14 years 7 months ago #150699 by dlf
Replied by dlf on topic Re:Difficult member
"Marge" needs attention and the bottom line is you will not change her behavior. You do need to consider how you can best cope with her behavior. You cannot be held hostage to her demands but by the same token you don't want to create an atmosphere where she is completely disassociated. Is it possible to have a sit down with her to give her some feedback? It is important in that conversation to stay focused on her behavior and not make any determinations about her character. If you can possibly describe a specific behavior, for instance:

"When you spoke to me at the event on Saturday I felt your tone was not appopriate for the situtation and it embarrassed me in front of the folks that were present. When that happens I'm not as effective as I should be as far as dealing with your issue and in making things work well for the group. What do you think we can do about that?"

This model of feedback is called SBI (situation, behavior, impact) in management/communication theory and is a good way to isolate inappropriate behaviors and deal with them.

Now, since she needs attention-this isn't going to change...but if you can offer to her that you won't be able to deal with her if she isn't treating you with respect then you've at least set the bar as to your expectations for your collaboration with the group.

Staying as unemotional as possible is very important. "Marge" is a bully. If she comes at you again and begins to rant...use the univeral "stop" sign of putting your hand palm out, toward her and saying firmly but not yelling "Stop Marge". Keep your hand at your waist (not aggressively up at her face or anything) and get her attention by using her name. If that doesn't work, then stand quietly until she's done and let her know that the way she is approaching you is inappropriate and that you cannot deal with that type of communication between a colleague. That way your addressing the behavior. If she comes within some parameters of appropriate behavior, then pay attention to her and see if you can resolve her concern.

Does this sound like you're dealing with a child? Probably--but your goal is to manage these things so that you can get the most support of your parents for the children.

Good luck.
d
14 years 7 months ago #150696 by Jewel
Replied by Jewel on topic Re:Difficult member
Is Marge a board member or just a regular member of the general membership? If she is a board member, I believe I'd start looking the by-laws to see about ousting her as the board is not a place for her to be. If she is just in the general membership, your approach is the right one. BUT, practice figuring out how to say it firmly but without anger. I know it's difficult (I'm dealing with a lot of anger towards one of our volunteers currently), but I think being factual is key.

Maybe in your case, you could say, "Marge, should you have a concern at a PTO function in the future, please make certain to handle it in a quiet, discreet manner. When you spoke to me at the dinner, your voice was very loud with an angry tone. Many of our guests were startled by your outburst. We can't have this happen at PTO functions. Do you understand?"

She'll say something like, "Yeah, but, didn't you SEE what she was doing? She was blah, blah, blah, blah!"

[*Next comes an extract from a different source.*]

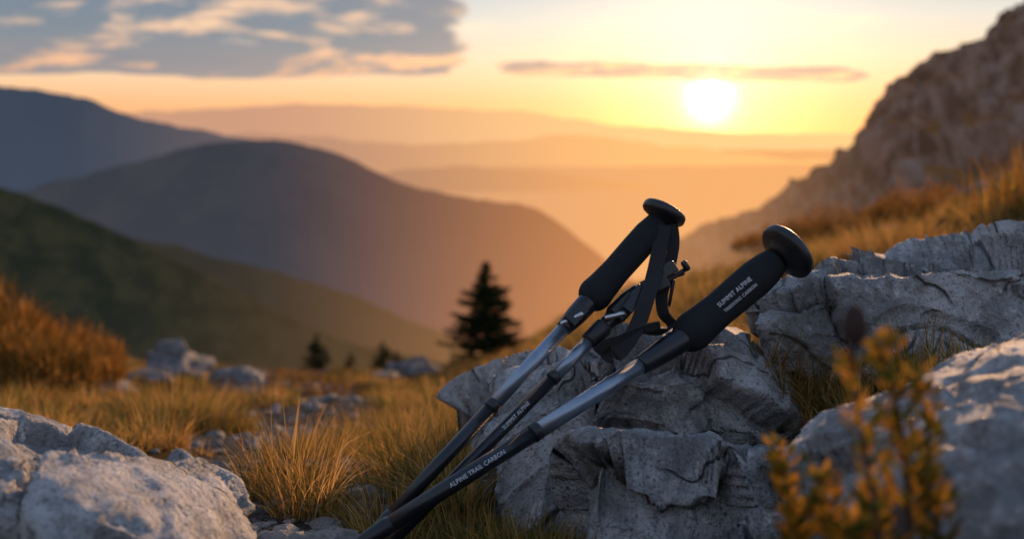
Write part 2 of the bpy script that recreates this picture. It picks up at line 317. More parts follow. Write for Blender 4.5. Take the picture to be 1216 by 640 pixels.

You: "Never-the-less, please make certain to handle any concerns you have in the future quietly and privately so not to upset our guests."

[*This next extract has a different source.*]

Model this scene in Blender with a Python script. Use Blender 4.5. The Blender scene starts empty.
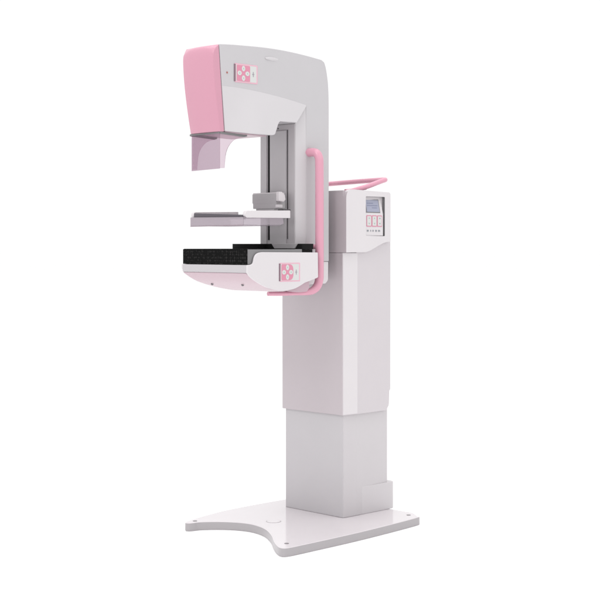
import bpy, bmesh, math, random
from mathutils import Vector, Matrix

random.seed(4)
sc = bpy.context.scene
C = sc.collection
YC = 0.342                         # centre plane of the arm
ROOT = Vector((0.40, 0.33, 0.0))   # machine base

# ------------------------------------------------------------------ materials
def mat(name, col, rough=0.4, spec=0.4, metal=0.0, bump=0.0, bscale=600, vary=0.02, coat=0.0):
    m = bpy.data.materials.new(name); m.use_nodes = True
    nt = m.node_tree; b = nt.nodes['Principled BSDF']
    tc = nt.nodes.new('ShaderNodeTexCoord')
    nz = nt.nodes.new('ShaderNodeTexNoise'); nz.inputs['Scale'].default_value = 9; nz.inputs['Detail'].default_value = 4
    nt.links.new(tc.outputs['Object'], nz.inputs['Vector'])
    mp = nt.nodes.new('ShaderNodeMapRange')
    mp.inputs['To Min'].default_value = 1 - vary; mp.inputs['To Max'].default_value = 1 + vary
    nt.links.new(nz.outputs['Fac'], mp.inputs['Value'])
    mx = nt.nodes.new('ShaderNodeMix'); mx.data_type = 'RGBA'; mx.blend_type = 'MULTIPLY'; mx.inputs[0].default_value = 1
    mx.inputs[6].default_value = (*col, 1)
    nt.links.new(mp.outputs['Result'], mx.inputs[7])
    nt.links.new(mx.outputs[2], b.inputs['Base Color'])
    b.inputs['Roughness'].default_value = rough
    b.inputs['Specular IOR Level'].default_value = spec
    b.inputs['Metallic'].default_value = metal
    if coat:
        b.inputs['Coat Weight'].default_value = coat; b.inputs['Coat Roughness'].default_value = 0.15
    if bump:
        n2 = nt.nodes.new('ShaderNodeTexNoise'); n2.inputs['Scale'].default_value = bscale; n2.inputs['Detail'].default_value = 2
        nt.links.new(tc.outputs['Object'], n2.inputs['Vector'])
        bp = nt.nodes.new('ShaderNodeBump'); bp.inputs['Strength'].default_value = bump; bp.inputs['Distance'].default_value = 0.0006
        nt.links.new(n2.outputs['Fac'], bp.inputs['Height']); nt.links.new(bp.outputs['Normal'], b.inputs['Normal'])
    return m

def clear(name, col, gloss=0.10, rough=0.08, haze=0.0):
    m = bpy.data.materials.new(name); m.use_nodes = True
    nt = m.node_tree; nt.nodes.clear()
    out = nt.nodes.new('ShaderNodeOutputMaterial')
    tr = nt.nodes.new('ShaderNodeBsdfTransparent'); tr.inputs['Color'].default_value = (*col, 1)
    gl = nt.nodes.new('ShaderNodeBsdfGlossy'); gl.inputs['Roughness'].default_value = rough
    gl.inputs['Color'].default_value = (0.9, 0.82, 0.88, 1)
    lw = nt.nodes.new('ShaderNodeFresnel'); lw.inputs['IOR'].default_value = 1.3
    ad = nt.nodes.new('ShaderNodeMath'); ad.operation = 'MULTIPLY_ADD'; ad.inputs[1].default_value = 0.7; ad.inputs[2].default_value = gloss * 0.2
    nt.links.new(lw.outputs['Fac'], ad.inputs[0])
    mx = nt.nodes.new('ShaderNodeMixShader')
    nt.links.new(ad.outputs[0], mx.inputs['Fac'])
    nt.links.new(tr.outputs[0], mx.inputs[1]); nt.links.new(gl.outputs[0], mx.inputs[2])
    last = mx
    if haze:
        df = nt.nodes.new('ShaderNodeBsdfDiffuse'); df.inputs['Color'].default_value = (0.46, 0.415, 0.45, 1)
        m2 = nt.nodes.new('ShaderNodeMixShader'); m2.inputs['Fac'].default_value = haze
        nt.links.new(mx.outputs[0], m2.inputs[1]); nt.links.new(df.outputs[0], m2.inputs[2]); last = m2
    nt.links.new(last.outputs[0], out.inputs['Surface'])
    return m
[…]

Her: "But she was blah, blah, blah! That's terrible! We can't have people doing blah, blah, blah!"

You: "I understand this upset you, but we're talking about YOUR actions. In the future, make certain you.............."

Lather, rinse, repeat as necessary. Don't let her drag you into debate over the other woman's actions, but keep bringing her back around to what SHE did and what SHE isn't to do again.